FFRF proposes changing religious oath in N.J.


religious candidate oathThe Freedom From Religion Foundation is suggesting a major modification to the unconstitutional religious oath that candidates for office in New Jersey are forced to sign.

When the New Jersey Division of Elections was contacted regarding an alternative to the religious wording, it said that the division did not allow for an alternative to “so help me God” because this was required by state statute. However, the division’s reply seemingly contradicts the fact that the form and statute (N.J.S.A. 41: 1-1) in question suggest parenthetically that an affirmation is allowed to replace the religious oath.

“As secretary of state, you are the chief election official for the state of New Jersey and, as such, you are the official with the authority to correct this constitutional violation,” FFRF Legal Fellow Karen Heineman writes to N.J. Secretary of State Tahesha Way. “We believe that the person contacted at the Division of Elections misunderstands the statutory requirement and the necessary availability of a secular alternative. We ask that an alternative form without the religious wording be provided or that the form explicitly allow for the religious wording to be omitted or struck. Candidates must not be forced to choose between either signing a religious oath they do not believe or not running for office.”

The Division of Elections previously recommended contacting the attorney general or the Legislature to change the statutory requirement. FFRF sent a letter to the attorney general last year explaining the unconstitutionality of a religious requirement for office but received no reply.

“First and foremost, Article 6 of the United States Constitution prohibits the government from requiring any kind of religious test for public office,” Heineman wrote. “In the bedrock case examining a requirement for an oath for public office, the U.S. Supreme Court held that ‘neither a state nor the federal government can constitutionally force a person ‘to profess a belief or disbelief in any religion.’ … Likewise, requiring someone who is running for elected office in New Jersey to profess to a god in which they do not believe would make a mockery out of the oath and the solemn promise to support the Constitution.”

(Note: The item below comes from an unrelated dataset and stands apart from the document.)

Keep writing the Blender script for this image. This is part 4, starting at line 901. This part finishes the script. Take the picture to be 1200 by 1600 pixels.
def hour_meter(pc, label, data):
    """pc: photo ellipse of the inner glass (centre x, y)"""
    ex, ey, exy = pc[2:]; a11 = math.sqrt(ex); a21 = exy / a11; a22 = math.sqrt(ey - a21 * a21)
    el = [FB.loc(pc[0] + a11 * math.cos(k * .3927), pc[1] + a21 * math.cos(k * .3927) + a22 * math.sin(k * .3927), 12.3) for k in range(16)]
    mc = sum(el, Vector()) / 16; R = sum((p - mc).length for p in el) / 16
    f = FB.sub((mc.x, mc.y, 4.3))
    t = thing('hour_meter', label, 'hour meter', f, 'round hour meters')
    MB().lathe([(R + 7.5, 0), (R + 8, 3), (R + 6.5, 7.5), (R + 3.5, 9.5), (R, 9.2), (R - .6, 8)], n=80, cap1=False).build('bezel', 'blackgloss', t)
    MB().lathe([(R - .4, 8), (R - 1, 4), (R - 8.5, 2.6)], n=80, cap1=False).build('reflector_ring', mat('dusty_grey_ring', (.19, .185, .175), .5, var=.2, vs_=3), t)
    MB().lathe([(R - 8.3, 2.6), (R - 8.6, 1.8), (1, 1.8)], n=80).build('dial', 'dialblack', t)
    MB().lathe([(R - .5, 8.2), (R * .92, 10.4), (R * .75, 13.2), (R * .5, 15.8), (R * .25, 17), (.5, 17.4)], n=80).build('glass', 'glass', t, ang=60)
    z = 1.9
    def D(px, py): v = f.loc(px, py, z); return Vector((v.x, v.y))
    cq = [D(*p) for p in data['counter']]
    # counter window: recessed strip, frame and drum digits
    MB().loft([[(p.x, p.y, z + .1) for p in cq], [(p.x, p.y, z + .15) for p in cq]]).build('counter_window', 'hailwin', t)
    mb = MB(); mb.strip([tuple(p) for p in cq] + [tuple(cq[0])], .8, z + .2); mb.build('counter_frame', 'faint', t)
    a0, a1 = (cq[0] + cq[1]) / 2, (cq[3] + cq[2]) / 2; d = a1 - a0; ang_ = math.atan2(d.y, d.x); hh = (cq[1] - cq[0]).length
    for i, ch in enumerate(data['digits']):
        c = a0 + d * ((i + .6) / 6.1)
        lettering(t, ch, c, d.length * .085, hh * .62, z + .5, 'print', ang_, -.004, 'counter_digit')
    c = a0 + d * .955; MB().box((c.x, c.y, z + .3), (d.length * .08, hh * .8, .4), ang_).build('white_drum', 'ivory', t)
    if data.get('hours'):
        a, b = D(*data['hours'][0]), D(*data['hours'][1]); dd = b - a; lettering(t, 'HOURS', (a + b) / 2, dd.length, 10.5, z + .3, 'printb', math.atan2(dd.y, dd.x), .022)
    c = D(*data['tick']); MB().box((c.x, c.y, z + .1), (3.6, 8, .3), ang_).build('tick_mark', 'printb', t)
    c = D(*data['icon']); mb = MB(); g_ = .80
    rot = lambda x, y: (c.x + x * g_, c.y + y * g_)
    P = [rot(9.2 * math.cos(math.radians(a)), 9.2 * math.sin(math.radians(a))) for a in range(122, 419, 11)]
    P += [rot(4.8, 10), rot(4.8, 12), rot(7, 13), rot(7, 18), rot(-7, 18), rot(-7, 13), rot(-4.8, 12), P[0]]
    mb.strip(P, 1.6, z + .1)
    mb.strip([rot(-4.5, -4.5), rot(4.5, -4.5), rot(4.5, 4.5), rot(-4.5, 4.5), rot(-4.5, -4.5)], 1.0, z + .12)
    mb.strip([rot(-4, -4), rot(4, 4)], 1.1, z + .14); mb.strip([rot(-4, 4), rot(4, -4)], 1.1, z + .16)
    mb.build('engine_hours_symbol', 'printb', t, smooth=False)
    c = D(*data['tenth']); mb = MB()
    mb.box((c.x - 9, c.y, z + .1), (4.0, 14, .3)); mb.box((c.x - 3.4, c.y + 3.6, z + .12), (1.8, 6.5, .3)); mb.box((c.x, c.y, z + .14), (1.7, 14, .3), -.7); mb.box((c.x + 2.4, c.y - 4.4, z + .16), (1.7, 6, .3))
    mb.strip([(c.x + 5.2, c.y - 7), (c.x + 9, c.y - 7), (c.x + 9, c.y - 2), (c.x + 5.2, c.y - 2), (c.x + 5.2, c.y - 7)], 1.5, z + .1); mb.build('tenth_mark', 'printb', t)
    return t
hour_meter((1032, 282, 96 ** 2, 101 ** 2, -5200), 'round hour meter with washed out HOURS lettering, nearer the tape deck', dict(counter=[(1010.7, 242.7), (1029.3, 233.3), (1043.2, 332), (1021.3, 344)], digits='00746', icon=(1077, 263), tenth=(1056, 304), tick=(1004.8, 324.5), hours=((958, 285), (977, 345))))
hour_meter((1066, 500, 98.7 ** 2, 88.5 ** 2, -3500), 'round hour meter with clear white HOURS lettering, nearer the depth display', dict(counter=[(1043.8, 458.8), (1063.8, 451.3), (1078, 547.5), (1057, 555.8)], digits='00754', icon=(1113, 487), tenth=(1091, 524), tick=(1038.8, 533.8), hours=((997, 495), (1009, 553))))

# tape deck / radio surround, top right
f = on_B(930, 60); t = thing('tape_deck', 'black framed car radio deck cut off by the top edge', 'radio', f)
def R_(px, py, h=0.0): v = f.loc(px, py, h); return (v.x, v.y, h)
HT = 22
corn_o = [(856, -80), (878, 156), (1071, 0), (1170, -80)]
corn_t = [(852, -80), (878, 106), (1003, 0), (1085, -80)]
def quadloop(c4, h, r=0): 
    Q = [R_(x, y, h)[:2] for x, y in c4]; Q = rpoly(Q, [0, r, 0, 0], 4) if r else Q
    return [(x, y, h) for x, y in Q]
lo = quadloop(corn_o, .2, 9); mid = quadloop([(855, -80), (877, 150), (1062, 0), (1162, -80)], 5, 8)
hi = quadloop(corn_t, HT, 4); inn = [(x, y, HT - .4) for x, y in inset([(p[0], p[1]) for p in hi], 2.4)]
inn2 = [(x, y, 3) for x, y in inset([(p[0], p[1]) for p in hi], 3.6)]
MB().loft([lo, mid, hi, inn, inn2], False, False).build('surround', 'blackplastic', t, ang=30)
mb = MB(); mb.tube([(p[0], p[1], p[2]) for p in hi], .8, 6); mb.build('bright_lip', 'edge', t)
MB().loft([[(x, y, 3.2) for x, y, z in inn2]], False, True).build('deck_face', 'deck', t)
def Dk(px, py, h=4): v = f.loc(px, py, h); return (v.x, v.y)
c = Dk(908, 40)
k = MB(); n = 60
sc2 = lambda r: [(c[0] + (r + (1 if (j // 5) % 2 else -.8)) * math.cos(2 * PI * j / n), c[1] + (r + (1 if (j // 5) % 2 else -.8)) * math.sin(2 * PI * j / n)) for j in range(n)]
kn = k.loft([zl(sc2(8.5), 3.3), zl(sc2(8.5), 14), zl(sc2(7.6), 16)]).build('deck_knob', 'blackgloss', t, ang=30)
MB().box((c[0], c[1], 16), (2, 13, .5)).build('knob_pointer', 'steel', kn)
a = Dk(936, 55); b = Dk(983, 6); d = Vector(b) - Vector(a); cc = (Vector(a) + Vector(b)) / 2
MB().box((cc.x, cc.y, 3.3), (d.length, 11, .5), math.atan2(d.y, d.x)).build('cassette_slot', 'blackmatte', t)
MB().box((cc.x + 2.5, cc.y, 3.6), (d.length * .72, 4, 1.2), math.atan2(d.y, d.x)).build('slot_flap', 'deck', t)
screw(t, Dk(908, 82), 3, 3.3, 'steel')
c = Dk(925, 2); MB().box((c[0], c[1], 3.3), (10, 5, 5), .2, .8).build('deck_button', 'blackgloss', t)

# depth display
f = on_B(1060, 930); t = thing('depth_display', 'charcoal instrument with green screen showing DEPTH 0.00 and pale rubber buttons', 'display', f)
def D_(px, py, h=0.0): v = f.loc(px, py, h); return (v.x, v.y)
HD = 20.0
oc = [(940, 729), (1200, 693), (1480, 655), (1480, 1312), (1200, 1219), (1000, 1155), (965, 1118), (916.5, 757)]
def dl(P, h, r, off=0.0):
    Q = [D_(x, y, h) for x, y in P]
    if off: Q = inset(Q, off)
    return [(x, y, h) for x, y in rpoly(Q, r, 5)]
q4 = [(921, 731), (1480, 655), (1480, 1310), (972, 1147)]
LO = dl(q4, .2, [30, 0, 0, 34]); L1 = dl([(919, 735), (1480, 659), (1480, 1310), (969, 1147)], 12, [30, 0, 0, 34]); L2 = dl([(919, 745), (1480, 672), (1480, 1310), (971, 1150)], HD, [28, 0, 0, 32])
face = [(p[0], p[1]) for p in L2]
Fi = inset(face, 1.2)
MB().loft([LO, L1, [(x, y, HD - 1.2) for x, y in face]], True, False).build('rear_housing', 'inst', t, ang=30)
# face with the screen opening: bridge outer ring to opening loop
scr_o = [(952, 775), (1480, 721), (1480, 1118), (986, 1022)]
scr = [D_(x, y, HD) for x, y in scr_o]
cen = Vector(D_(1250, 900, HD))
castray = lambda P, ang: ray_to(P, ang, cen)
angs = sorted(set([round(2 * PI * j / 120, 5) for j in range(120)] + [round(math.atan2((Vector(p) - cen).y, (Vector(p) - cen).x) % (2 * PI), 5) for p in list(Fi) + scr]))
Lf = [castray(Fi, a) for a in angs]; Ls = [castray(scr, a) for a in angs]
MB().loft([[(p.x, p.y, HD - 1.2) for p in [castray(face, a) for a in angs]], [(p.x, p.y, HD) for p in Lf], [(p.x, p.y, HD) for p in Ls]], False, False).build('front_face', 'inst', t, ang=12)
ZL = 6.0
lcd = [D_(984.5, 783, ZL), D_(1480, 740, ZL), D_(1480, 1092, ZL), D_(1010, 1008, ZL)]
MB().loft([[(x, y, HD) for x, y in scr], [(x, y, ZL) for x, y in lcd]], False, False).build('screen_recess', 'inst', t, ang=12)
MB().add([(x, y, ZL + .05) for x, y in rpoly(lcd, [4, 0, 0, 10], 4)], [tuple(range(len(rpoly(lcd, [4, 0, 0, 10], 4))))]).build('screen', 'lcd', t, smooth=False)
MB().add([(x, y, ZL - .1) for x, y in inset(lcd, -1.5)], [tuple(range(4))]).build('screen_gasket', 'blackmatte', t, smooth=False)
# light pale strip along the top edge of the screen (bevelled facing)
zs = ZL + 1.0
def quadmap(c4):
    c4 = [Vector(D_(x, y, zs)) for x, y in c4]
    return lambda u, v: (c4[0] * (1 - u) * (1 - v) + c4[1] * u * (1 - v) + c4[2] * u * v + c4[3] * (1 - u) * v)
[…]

In addition, the New Jersey Constitution mirrors the federal Constitution by prohibiting a religious test “as a qualification for any office or public trust” (Article I, paragraph 4). And the oath for state legislators is defined and does not reference any god (Article IV, section VIII, paragraph 1). This section also specifically states that an oath or affirmation is allowed. Plus, the state Constitution allows for an oath or affirmation for public officers and employees (Article VII, section I, paragraph 1).

FFRF successfully brought suit two years ago in federal court against the state of Alabama for requiring voters to sign a statement on the voter registration form that ended with “so help me God” with no secular option offered. The case was settled, and the form now includes an option to decline the last four words.

Today, almost a third of adult Americans identify as atheists, agnostics or nothing in particular, with the number of “Nones”(religiously unaffiliated) in New Jersey at 30 percent.

“New Jersey is effectively prohibiting a significant portion of its population from running for office — or forcing it to lie,” says FFRF Co-President Annie Laurie Gaylor. “It’s high time for this unconstitutional practice to be brought to an end.”

The Freedom From Religion Foundation is a national nonprofit organization with 40,000 members, including more than 700 members in New Jersey. Its purposes are to protect the constitutional principle of separation between state and church, and to educate the public on matters relating to nontheism.